The listing below holds a line with "Keep writing the" and a later line with "for px0, px1". Write out those two lines and every line between them, exactly, and nothing else.

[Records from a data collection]
════════════════
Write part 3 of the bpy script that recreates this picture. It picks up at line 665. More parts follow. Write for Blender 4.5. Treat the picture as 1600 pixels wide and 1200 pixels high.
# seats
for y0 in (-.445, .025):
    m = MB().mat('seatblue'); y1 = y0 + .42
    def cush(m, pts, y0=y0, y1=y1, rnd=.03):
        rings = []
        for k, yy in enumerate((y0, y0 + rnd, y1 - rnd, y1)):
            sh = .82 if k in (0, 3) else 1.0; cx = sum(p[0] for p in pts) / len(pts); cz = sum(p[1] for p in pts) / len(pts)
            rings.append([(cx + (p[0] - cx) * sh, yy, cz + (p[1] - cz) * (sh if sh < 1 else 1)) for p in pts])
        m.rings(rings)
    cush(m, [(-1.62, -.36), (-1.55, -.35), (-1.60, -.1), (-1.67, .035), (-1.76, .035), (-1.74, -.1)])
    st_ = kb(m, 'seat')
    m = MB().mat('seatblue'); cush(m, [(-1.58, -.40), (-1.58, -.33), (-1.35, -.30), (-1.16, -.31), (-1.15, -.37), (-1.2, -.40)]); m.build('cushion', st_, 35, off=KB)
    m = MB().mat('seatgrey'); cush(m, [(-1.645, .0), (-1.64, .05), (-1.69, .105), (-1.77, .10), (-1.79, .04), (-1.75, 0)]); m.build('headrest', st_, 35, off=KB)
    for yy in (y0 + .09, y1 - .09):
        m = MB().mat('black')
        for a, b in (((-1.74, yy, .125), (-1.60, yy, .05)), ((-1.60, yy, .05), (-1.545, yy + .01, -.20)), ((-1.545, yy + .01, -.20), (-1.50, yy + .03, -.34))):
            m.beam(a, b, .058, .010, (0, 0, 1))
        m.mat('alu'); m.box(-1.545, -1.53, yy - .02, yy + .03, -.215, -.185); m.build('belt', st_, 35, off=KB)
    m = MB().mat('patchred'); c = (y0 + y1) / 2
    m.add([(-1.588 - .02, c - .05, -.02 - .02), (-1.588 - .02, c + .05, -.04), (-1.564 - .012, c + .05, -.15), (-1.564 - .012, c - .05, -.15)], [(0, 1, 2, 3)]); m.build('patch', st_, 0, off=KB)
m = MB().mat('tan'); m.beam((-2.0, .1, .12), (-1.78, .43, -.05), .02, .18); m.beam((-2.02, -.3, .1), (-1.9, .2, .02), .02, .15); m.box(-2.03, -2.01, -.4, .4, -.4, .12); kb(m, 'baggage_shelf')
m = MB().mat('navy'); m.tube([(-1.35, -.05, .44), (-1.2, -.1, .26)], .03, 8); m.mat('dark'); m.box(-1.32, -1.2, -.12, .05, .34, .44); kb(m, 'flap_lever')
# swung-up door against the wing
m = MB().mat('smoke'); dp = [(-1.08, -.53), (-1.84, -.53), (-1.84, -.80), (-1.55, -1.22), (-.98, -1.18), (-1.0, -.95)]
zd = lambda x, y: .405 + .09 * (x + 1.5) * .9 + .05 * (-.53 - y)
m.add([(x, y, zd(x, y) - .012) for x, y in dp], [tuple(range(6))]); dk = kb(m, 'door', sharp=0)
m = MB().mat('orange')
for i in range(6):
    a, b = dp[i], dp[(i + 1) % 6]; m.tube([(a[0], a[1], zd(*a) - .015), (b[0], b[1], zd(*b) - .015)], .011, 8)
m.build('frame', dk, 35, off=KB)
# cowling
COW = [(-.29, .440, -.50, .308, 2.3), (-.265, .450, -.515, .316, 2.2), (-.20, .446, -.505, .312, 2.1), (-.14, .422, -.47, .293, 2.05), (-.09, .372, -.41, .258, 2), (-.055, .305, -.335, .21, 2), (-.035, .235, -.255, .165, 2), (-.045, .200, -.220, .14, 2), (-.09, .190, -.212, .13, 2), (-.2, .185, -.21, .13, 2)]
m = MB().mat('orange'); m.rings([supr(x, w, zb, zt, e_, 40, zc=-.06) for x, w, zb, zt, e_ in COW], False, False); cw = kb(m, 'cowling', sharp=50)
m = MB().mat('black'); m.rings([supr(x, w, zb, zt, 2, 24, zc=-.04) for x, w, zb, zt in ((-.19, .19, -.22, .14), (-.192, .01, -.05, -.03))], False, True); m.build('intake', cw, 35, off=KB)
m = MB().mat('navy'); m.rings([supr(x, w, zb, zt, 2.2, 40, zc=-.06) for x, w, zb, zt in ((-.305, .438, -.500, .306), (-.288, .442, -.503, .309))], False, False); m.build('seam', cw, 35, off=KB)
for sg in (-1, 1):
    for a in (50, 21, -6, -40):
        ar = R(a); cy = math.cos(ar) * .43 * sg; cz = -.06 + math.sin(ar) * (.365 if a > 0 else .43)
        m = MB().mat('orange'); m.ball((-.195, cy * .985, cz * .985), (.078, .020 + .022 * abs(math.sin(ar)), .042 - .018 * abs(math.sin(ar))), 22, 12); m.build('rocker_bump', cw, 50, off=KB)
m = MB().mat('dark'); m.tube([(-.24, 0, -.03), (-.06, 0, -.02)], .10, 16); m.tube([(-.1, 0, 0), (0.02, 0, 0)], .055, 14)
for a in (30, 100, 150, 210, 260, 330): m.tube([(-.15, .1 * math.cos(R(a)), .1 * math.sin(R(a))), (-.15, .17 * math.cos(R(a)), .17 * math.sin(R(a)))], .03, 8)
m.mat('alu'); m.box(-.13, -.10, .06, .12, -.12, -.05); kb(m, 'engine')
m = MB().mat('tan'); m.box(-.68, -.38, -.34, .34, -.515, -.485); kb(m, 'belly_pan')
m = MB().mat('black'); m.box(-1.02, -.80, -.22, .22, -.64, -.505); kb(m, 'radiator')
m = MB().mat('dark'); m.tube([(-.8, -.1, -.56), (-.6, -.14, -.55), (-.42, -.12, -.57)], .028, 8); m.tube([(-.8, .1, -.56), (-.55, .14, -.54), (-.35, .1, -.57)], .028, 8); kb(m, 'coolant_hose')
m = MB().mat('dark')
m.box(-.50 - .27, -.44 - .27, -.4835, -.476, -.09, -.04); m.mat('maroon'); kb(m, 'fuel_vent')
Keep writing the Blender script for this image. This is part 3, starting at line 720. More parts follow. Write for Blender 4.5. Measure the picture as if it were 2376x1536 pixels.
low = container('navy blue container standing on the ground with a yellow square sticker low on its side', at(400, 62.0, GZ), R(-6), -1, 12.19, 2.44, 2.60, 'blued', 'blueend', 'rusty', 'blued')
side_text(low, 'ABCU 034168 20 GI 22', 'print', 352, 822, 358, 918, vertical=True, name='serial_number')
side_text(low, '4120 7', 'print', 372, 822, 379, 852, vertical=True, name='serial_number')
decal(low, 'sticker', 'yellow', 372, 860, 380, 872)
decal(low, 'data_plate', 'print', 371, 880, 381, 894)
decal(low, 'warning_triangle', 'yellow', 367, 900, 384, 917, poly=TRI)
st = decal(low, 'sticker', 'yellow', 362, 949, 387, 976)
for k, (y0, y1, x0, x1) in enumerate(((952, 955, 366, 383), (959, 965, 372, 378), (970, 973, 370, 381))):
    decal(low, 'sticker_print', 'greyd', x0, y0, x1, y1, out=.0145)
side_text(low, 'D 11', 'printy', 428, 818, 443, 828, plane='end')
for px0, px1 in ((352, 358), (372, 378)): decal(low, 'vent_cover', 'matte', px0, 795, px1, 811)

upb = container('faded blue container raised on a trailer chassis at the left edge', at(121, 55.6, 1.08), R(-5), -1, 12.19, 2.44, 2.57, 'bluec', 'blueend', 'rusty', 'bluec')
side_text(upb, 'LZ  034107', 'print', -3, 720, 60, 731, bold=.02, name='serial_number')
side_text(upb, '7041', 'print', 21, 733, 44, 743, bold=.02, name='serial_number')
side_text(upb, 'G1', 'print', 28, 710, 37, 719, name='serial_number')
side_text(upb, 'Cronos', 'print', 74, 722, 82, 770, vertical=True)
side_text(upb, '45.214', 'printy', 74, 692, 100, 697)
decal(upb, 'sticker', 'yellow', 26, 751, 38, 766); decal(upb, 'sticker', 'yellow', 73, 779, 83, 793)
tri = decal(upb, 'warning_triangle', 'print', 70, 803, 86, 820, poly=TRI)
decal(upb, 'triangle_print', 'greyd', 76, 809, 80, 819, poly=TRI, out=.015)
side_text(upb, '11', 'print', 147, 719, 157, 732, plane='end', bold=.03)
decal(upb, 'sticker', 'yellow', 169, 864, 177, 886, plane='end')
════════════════
→ Task response:
Keep writing the Blender script for this image. This is part 3, starting at line 720. More parts follow. Write for Blender 4.5. Measure the picture as if it were 2376x1536 pixels.
low = container('navy blue container standing on the ground with a yellow square sticker low on its side', at(400, 62.0, GZ), R(-6), -1, 12.19, 2.44, 2.60, 'blued', 'blueend', 'rusty', 'blued')
side_text(low, 'ABCU 034168 20 GI 22', 'print', 352, 822, 358, 918, vertical=True, name='serial_number')
side_text(low, '4120 7', 'print', 372, 822, 379, 852, vertical=True, name='serial_number')
decal(low, 'sticker', 'yellow', 372, 860, 380, 872)
decal(low, 'data_plate', 'print', 371, 880, 381, 894)
decal(low, 'warning_triangle', 'yellow', 367, 900, 384, 917, poly=TRI)
st = decal(low, 'sticker', 'yellow', 362, 949, 387, 976)
for k, (y0, y1, x0, x1) in enumerate(((952, 955, 366, 383), (959, 965, 372, 378), (970, 973, 370, 381))):
    decal(low, 'sticker_print', 'greyd', x0, y0, x1, y1, out=.0145)
side_text(low, 'D 11', 'printy', 428, 818, 443, 828, plane='end')
for px0, px1 in ((352, 358), (372, 378)): decal(low, 'vent_cover', 'matte', px0, 795, px1, 811)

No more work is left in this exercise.